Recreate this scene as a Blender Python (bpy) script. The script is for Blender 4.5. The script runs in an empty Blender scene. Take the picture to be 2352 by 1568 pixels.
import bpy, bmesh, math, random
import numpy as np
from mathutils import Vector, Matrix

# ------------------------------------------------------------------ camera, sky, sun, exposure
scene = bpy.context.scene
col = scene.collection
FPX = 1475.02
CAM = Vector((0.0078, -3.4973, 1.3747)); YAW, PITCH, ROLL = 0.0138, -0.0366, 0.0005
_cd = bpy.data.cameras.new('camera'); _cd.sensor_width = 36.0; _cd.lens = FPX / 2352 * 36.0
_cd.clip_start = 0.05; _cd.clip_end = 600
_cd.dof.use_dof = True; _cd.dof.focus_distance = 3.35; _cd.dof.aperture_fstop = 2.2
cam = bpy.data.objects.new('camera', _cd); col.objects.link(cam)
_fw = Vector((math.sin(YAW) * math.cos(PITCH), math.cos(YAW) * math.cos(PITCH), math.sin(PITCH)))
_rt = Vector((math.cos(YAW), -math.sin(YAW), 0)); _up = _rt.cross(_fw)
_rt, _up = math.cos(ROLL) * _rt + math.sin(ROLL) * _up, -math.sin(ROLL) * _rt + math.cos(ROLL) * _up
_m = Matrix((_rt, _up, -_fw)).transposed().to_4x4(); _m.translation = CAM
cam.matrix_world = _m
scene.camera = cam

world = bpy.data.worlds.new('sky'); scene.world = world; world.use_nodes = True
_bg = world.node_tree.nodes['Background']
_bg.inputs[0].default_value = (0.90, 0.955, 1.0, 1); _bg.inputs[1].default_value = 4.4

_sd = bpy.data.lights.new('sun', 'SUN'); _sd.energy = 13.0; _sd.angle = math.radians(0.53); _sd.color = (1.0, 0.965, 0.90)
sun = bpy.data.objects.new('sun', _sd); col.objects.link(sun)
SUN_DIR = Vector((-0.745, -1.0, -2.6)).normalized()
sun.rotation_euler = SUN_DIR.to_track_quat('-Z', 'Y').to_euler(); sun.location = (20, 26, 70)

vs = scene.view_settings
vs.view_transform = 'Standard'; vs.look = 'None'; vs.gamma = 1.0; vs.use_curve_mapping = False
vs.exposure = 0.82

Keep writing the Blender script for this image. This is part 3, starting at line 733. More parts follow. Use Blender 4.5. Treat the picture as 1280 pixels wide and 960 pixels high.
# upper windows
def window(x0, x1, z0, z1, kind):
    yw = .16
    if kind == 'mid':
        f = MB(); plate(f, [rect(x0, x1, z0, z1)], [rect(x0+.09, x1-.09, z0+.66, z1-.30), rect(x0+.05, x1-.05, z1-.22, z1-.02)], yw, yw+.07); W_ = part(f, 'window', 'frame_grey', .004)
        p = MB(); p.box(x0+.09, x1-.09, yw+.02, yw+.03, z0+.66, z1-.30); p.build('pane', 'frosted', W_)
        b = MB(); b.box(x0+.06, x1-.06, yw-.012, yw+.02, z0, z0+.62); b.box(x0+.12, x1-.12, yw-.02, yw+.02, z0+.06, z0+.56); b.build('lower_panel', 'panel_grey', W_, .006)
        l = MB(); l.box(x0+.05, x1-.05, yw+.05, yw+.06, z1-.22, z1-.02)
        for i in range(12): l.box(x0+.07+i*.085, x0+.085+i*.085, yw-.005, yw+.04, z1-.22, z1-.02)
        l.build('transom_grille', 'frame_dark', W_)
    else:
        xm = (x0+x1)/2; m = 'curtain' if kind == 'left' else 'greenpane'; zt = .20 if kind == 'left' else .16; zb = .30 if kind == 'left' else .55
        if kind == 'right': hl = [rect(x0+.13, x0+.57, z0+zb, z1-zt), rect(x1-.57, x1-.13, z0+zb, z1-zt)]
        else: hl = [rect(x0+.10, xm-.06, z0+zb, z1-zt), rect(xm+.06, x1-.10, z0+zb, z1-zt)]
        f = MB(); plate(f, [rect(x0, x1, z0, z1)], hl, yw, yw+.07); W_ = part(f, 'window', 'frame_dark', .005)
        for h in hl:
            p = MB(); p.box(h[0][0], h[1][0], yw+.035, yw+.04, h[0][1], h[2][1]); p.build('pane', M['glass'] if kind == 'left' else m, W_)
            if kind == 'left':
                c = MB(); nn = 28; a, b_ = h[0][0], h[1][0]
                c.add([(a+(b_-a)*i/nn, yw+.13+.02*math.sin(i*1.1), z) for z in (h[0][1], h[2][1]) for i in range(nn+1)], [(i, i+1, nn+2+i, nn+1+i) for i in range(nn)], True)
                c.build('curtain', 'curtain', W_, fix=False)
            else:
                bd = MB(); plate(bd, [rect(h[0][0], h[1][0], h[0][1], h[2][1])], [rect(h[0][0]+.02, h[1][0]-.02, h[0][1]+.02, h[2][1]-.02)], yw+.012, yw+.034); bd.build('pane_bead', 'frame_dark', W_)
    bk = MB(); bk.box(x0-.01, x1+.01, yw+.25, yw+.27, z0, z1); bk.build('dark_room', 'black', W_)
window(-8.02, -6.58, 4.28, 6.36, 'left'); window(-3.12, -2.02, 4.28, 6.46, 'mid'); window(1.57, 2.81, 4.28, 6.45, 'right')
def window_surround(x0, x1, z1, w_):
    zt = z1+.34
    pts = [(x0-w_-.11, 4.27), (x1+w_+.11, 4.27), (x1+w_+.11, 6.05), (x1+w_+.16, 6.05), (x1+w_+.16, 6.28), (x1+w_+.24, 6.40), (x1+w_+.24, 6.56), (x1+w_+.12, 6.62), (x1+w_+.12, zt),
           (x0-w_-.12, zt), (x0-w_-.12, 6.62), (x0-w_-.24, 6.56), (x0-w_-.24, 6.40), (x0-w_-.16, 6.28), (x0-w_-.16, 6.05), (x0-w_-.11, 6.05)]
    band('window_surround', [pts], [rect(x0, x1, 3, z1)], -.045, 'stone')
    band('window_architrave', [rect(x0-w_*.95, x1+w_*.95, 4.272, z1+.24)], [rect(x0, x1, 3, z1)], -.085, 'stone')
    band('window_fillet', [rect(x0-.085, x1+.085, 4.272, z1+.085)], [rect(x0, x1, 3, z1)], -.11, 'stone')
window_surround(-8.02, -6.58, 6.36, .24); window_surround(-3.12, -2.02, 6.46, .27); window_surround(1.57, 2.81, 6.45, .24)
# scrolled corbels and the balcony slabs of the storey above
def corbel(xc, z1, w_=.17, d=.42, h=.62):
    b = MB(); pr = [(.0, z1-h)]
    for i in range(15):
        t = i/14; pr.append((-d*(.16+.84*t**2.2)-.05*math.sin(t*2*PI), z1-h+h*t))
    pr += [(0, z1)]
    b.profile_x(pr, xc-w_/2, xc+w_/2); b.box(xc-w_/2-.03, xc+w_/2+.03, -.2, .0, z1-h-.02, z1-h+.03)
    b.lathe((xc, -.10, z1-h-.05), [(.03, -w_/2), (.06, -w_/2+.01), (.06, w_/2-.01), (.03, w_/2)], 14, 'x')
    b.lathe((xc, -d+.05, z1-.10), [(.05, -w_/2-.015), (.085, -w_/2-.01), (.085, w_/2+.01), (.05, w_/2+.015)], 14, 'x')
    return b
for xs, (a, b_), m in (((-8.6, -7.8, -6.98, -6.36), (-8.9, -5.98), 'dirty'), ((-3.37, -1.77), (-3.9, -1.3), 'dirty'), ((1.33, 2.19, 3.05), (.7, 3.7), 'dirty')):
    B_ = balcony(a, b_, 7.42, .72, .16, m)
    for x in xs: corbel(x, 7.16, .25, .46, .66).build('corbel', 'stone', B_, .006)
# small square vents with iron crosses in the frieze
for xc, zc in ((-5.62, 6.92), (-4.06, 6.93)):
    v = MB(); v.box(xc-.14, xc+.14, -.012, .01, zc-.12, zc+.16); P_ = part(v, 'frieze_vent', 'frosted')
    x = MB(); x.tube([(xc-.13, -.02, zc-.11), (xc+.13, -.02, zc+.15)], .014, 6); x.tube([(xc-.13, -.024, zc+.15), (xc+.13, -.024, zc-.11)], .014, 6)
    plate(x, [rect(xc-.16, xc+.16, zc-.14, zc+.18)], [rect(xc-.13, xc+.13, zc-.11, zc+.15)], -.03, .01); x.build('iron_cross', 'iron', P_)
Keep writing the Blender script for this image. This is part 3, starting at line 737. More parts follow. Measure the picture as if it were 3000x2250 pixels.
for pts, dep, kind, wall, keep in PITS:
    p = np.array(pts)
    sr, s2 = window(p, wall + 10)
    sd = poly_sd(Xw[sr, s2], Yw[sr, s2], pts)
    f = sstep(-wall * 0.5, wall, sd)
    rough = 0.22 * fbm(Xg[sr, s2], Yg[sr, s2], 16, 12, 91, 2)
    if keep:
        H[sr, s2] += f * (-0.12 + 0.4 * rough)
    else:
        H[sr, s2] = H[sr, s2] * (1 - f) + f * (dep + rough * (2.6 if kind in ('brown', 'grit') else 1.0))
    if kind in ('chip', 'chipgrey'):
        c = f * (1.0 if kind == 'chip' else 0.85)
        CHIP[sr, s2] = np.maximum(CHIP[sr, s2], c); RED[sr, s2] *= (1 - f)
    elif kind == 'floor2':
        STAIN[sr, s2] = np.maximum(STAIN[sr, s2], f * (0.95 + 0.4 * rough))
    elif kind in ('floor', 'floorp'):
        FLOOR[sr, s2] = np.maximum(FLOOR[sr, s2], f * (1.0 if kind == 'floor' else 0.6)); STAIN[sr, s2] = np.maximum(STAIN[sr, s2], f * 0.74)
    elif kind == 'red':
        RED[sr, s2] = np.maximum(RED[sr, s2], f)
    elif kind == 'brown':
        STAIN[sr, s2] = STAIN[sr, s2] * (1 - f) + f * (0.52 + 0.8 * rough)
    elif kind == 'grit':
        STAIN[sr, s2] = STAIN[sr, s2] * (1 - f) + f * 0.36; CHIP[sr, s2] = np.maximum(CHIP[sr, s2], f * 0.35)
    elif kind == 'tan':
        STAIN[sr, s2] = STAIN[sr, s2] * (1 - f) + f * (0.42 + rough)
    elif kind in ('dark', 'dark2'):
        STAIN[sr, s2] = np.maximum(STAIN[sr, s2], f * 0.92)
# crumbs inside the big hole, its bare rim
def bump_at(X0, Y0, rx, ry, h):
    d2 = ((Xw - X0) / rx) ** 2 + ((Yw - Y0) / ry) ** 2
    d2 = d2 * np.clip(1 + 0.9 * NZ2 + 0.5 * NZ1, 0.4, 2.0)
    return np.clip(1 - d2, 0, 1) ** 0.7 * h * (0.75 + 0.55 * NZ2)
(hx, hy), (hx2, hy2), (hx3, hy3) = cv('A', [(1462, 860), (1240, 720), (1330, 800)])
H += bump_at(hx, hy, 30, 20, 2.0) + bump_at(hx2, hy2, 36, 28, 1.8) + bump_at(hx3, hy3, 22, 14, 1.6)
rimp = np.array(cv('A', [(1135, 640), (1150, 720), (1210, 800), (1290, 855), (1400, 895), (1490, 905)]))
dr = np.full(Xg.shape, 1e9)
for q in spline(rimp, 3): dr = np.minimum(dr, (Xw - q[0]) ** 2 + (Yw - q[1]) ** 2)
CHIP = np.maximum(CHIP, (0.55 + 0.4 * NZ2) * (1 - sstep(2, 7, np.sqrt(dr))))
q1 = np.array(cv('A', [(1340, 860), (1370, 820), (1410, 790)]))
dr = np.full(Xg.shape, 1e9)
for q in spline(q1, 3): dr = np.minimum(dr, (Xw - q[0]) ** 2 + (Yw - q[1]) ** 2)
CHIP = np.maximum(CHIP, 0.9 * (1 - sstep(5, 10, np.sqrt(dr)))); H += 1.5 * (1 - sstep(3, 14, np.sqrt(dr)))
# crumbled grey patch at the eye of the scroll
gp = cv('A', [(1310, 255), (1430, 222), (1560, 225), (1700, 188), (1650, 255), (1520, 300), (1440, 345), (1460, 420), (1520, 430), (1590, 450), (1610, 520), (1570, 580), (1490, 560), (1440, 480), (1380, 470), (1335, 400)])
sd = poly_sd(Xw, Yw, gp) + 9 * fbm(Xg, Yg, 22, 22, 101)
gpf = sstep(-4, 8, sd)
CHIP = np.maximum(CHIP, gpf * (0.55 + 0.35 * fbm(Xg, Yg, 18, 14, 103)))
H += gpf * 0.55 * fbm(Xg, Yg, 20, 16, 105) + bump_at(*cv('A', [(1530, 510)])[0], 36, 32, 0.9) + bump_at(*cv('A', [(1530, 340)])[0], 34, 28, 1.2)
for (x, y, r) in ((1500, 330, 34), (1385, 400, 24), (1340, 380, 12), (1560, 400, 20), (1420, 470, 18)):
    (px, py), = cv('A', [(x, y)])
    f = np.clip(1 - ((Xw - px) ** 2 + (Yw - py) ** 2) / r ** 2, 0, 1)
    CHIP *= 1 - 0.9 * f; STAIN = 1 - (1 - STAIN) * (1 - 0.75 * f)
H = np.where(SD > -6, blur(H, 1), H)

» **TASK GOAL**
Above are the records; copy every line in them that holds the word "picture".

» **FULL SOLUTION**
Recreate this scene as a Blender Python (bpy) script. The script is for Blender 4.5. The script runs in an empty Blender scene. Take the picture to be 2352 by 1568 pixels.
Keep writing the Blender script for this image. This is part 3, starting at line 733. More parts follow. Use Blender 4.5. Treat the picture as 1280 pixels wide and 960 pixels high.
Keep writing the Blender script for this image. This is part 3, starting at line 737. More parts follow. Measure the picture as if it were 3000x2250 pixels.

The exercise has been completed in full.